- **Task prompt**
Exactly as written, print each record in the listing.

- **Supplied information**

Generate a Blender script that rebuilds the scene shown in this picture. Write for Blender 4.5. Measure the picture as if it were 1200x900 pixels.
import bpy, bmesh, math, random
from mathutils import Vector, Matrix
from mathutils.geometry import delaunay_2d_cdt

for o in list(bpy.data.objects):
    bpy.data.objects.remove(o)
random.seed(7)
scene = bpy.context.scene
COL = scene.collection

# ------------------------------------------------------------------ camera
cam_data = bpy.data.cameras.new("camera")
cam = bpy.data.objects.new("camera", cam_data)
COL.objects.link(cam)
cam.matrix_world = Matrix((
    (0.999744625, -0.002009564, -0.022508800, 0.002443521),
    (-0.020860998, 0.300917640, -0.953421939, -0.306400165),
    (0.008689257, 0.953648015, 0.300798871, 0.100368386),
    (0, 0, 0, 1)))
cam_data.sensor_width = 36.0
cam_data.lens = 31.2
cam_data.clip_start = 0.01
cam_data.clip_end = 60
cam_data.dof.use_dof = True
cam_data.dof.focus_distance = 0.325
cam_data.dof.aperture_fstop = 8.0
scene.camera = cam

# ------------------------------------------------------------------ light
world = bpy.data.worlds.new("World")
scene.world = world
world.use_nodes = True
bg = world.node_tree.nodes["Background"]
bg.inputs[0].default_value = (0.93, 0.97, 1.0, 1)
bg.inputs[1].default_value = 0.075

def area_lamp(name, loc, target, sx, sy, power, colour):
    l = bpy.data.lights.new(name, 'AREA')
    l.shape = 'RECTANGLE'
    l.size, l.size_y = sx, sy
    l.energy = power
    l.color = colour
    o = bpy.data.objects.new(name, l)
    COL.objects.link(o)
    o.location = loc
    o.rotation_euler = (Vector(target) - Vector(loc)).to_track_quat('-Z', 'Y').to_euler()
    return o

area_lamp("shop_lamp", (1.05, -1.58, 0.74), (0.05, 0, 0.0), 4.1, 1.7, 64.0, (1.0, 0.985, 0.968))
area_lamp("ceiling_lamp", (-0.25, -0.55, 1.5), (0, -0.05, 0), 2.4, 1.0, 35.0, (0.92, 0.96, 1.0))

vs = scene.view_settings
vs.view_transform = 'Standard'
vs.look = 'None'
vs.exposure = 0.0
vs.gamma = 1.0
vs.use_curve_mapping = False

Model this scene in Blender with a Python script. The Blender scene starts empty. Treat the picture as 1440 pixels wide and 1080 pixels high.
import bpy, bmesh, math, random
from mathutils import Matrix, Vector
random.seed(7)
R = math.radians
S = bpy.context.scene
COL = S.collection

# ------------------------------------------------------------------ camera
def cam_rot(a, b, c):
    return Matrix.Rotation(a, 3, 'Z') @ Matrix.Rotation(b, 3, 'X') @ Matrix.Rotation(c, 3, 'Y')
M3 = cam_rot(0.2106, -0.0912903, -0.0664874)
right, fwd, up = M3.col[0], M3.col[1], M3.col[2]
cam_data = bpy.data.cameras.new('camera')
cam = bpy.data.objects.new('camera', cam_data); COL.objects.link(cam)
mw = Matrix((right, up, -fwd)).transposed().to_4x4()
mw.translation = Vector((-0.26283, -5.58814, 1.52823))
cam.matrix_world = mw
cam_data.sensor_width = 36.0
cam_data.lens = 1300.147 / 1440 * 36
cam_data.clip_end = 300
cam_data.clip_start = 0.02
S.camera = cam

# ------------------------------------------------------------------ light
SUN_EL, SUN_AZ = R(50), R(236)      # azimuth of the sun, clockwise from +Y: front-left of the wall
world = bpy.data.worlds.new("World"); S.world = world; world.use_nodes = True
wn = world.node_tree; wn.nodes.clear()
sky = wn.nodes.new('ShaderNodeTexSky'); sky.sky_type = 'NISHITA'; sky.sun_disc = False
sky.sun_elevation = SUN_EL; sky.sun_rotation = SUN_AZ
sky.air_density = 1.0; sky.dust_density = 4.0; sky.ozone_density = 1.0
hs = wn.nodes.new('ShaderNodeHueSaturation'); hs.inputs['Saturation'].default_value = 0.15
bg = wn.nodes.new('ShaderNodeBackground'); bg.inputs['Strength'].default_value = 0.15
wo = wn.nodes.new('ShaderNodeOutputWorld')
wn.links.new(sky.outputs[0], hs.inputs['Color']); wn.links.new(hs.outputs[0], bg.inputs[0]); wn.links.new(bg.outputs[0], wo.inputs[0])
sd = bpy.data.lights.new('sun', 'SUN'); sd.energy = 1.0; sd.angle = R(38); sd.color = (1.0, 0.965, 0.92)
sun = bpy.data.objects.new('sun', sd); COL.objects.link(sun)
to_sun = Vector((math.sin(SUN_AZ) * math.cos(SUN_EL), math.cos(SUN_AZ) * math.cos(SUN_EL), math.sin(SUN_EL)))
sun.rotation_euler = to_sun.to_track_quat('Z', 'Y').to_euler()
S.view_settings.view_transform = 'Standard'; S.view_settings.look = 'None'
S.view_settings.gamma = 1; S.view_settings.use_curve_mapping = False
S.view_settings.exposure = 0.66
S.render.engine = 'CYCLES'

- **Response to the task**
Generate a Blender script that rebuilds the scene shown in this picture. Write for Blender 4.5. Measure the picture as if it were 1200x900 pixels.
import bpy, bmesh, math, random
from mathutils import Vector, Matrix
from mathutils.geometry import delaunay_2d_cdt

for o in list(bpy.data.objects):
    bpy.data.objects.remove(o)
random.seed(7)
scene = bpy.context.scene
COL = scene.collection

# ------------------------------------------------------------------ camera
cam_data = bpy.data.cameras.new("camera")
cam = bpy.data.objects.new("camera", cam_data)
COL.objects.link(cam)
cam.matrix_world = Matrix((
    (0.999744625, -0.002009564, -0.022508800, 0.002443521),
    (-0.020860998, 0.300917640, -0.953421939, -0.306400165),
    (0.008689257, 0.953648015, 0.300798871, 0.100368386),
    (0, 0, 0, 1)))
cam_data.sensor_width = 36.0
cam_data.lens = 31.2
cam_data.clip_start = 0.01
cam_data.clip_end = 60
cam_data.dof.use_dof = True
cam_data.dof.focus_distance = 0.325
cam_data.dof.aperture_fstop = 8.0
scene.camera = cam

# ------------------------------------------------------------------ light
world = bpy.data.worlds.new("World")
scene.world = world
world.use_nodes = True
bg = world.node_tree.nodes["Background"]
bg.inputs[0].default_value = (0.93, 0.97, 1.0, 1)
bg.inputs[1].default_value = 0.075

def area_lamp(name, loc, target, sx, sy, power, colour):
    l = bpy.data.lights.new(name, 'AREA')
    l.shape = 'RECTANGLE'
    l.size, l.size_y = sx, sy
    l.energy = power
    l.color = colour
    o = bpy.data.objects.new(name, l)
    COL.objects.link(o)
    o.location = loc
    o.rotation_euler = (Vector(target) - Vector(loc)).to_track_quat('-Z', 'Y').to_euler()
    return o

area_lamp("shop_lamp", (1.05, -1.58, 0.74), (0.05, 0, 0.0), 4.1, 1.7, 64.0, (1.0, 0.985, 0.968))
area_lamp("ceiling_lamp", (-0.25, -0.55, 1.5), (0, -0.05, 0), 2.4, 1.0, 35.0, (0.92, 0.96, 1.0))

vs = scene.view_settings
vs.view_transform = 'Standard'
vs.look = 'None'
vs.exposure = 0.0
vs.gamma = 1.0
vs.use_curve_mapping = False

Model this scene in Blender with a Python script. The Blender scene starts empty. Treat the picture as 1440 pixels wide and 1080 pixels high.
import bpy, bmesh, math, random
from mathutils import Matrix, Vector
random.seed(7)
R = math.radians
S = bpy.context.scene
COL = S.collection

# ------------------------------------------------------------------ camera
def cam_rot(a, b, c):
    return Matrix.Rotation(a, 3, 'Z') @ Matrix.Rotation(b, 3, 'X') @ Matrix.Rotation(c, 3, 'Y')
M3 = cam_rot(0.2106, -0.0912903, -0.0664874)
right, fwd, up = M3.col[0], M3.col[1], M3.col[2]
cam_data = bpy.data.cameras.new('camera')
cam = bpy.data.objects.new('camera', cam_data); COL.objects.link(cam)
mw = Matrix((right, up, -fwd)).transposed().to_4x4()
mw.translation = Vector((-0.26283, -5.58814, 1.52823))
cam.matrix_world = mw
cam_data.sensor_width = 36.0
cam_data.lens = 1300.147 / 1440 * 36
cam_data.clip_end = 300
cam_data.clip_start = 0.02
S.camera = cam

# ------------------------------------------------------------------ light
SUN_EL, SUN_AZ = R(50), R(236)      # azimuth of the sun, clockwise from +Y: front-left of the wall
world = bpy.data.worlds.new("World"); S.world = world; world.use_nodes = True
wn = world.node_tree; wn.nodes.clear()
sky = wn.nodes.new('ShaderNodeTexSky'); sky.sky_type = 'NISHITA'; sky.sun_disc = False
sky.sun_elevation = SUN_EL; sky.sun_rotation = SUN_AZ
sky.air_density = 1.0; sky.dust_density = 4.0; sky.ozone_density = 1.0
hs = wn.nodes.new('ShaderNodeHueSaturation'); hs.inputs['Saturation'].default_value = 0.15
bg = wn.nodes.new('ShaderNodeBackground'); bg.inputs['Strength'].default_value = 0.15
wo = wn.nodes.new('ShaderNodeOutputWorld')
wn.links.new(sky.outputs[0], hs.inputs['Color']); wn.links.new(hs.outputs[0], bg.inputs[0]); wn.links.new(bg.outputs[0], wo.inputs[0])
sd = bpy.data.lights.new('sun', 'SUN'); sd.energy = 1.0; sd.angle = R(38); sd.color = (1.0, 0.965, 0.92)
sun = bpy.data.objects.new('sun', sd); COL.objects.link(sun)
to_sun = Vector((math.sin(SUN_AZ) * math.cos(SUN_EL), math.cos(SUN_AZ) * math.cos(SUN_EL), math.sin(SUN_EL)))
sun.rotation_euler = to_sun.to_track_quat('Z', 'Y').to_euler()
S.view_settings.view_transform = 'Standard'; S.view_settings.look = 'None'
S.view_settings.gamma = 1; S.view_settings.use_curve_mapping = False
S.view_settings.exposure = 0.66
S.render.engine = 'CYCLES'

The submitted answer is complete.